Notre Dame drops Michigan after 2014

BY foxsports • September 25, 2012

ANN ARBOR, Mich. -- Notre Dame's football program started with an 1887 game against Michigan. In fact, the Irish players had been taught the rules by students from Ann Arbor.

Now, 125 years later, the Irish are pulling the plug.

Moments before Saturday's kickoff, Notre Dame officials told Michigan athletic director Dave Brandon that they would be using an out clause in the contract to end the series after the 2014 game.

“The decision to cancel games in 2015-17 was Notre Dame’s and not ours,” Brandon said in a statement. “We value our annual rivalry with Notre Dame but will have to see what the future holds for any continuation of the series.

"This cancellation presents new scheduling opportunities for our program and provides a chance to create some new rivalries.”

The move is not a shock. Notre Dame needed to open spots in its schedule because of its new commitments to the ACC. The teams will play in Ann Arbor in 2013 and South Bend in 2014, then not play again until at least 2020.

"While this move is a necessary precaution as we begin the process of meeting our new scheduling commitment to the ACC, please know that Notre Dame very much values its relationship with Michigan," Notre Dame athletic director Jack Swarbrick wrote in his letter to Brandon obtained by the Associated Press. "(We) look forward to working with you to ensure that our great football rivalry can continue."

It's far from the first break in the rivalry, which has seen the schools play 40 times in 125 years.
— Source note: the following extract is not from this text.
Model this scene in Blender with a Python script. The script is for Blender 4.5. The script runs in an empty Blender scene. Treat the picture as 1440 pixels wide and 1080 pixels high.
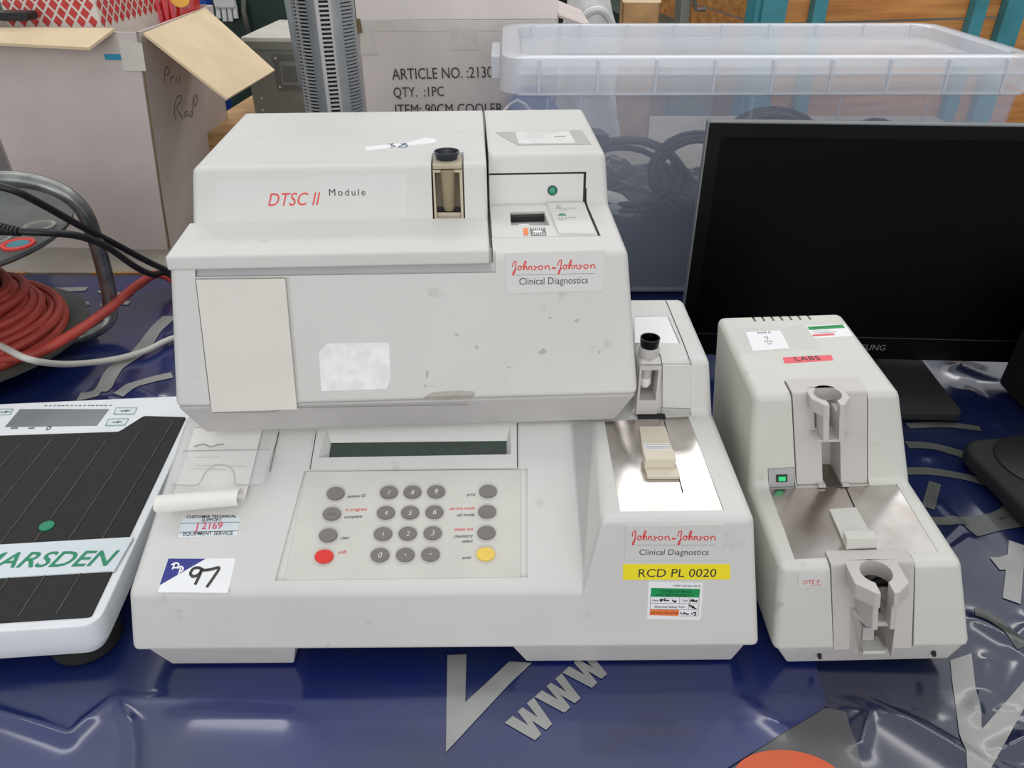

The schools played on a fairly regular basis until 1909, but after that year's game -- Notre Dame's first victory -- Fielding Yost cancelled the series.

The teams met again in 1942 and 1943, splitting the wartime games, but Michigan chose to end the series once again.

Peace was finally made in the early 1970s, with close friends Bo Schembechler and Ara Parseghian agreeing to a new contract. The schools have faced each other 29 times since that contract began in 1978, including games that set Desmond Howard, Raghib Ismail and Denard Robinson on the path to stardom.

"It's unfortunate because we very much enjoy the rivalry," Michigan coach Brady Hoke said at his weekly news conference. "But they have to do what they think best.

"We'll move on, and it will give us some new scheduling opportunities."

For all but Michigan's freshmen, the rivalry will outlast their college careers, but some were still disappointed at the news.

"That game is tradition," offensive lineman Patrick Omaneh sad. "It's a great rivalry for college football, and it is one that we look forward to every year. It's a shame that it is going away."

So, for now, one of college football's oldest rivalries ends Sept. 6, 2014, under the watchful eyes of Touchdown Jesus.


Denard Robinson apologized to Michigan's fans after turning the ball over five times in Michigan's 13-6 loss to Notre Dame, and he also apologized to his teammates. They weren't about to accept the apology, though.

"We told Denard that this is a team game and that we all needed to get better," defensive tackle Will Campbell said. "That game wasn't on him. It was on all of us.

"We told him that Saturday, and we've kept telling him that."

Tailback Fitzgerald Toussaint said that it didn't take Robinson long to bounce back.

"He's our brother, and he's got our support," said Toussaint, who has talked about how much Robinson helped him during his suspension for a drunk-driving arrest. "He's back to being Denard now. He's got that smile back, and he's ready to move forward with us."


Hoke and his players weren't sure if a late September bye week was ideal scheduling, but it does provide a distinct line between non-conference play and the Big Ten season.

"We're done with the preseason now," safety Thomas Gordon said. "Now we've got an extra week to get ready for Purdue and the Big Ten.

"We know we can still smell roses at the end of the year, and that's always been our goal."

Hoke said that, along with some time to rest, the team will focus on the basics this week.

"My feeling has always been that you use the bye week to get back to fundamentals," he said. "This is when we work on our techniques and get them closer to where they need to be."

Most of the players plan to spend Saturday in front of a TV, watching college football.

Toussaint has a different plan, though.

"I'm going to be here watching film and working," he said. "I don't care about college football unless Michigan is playing. I've got too work to do."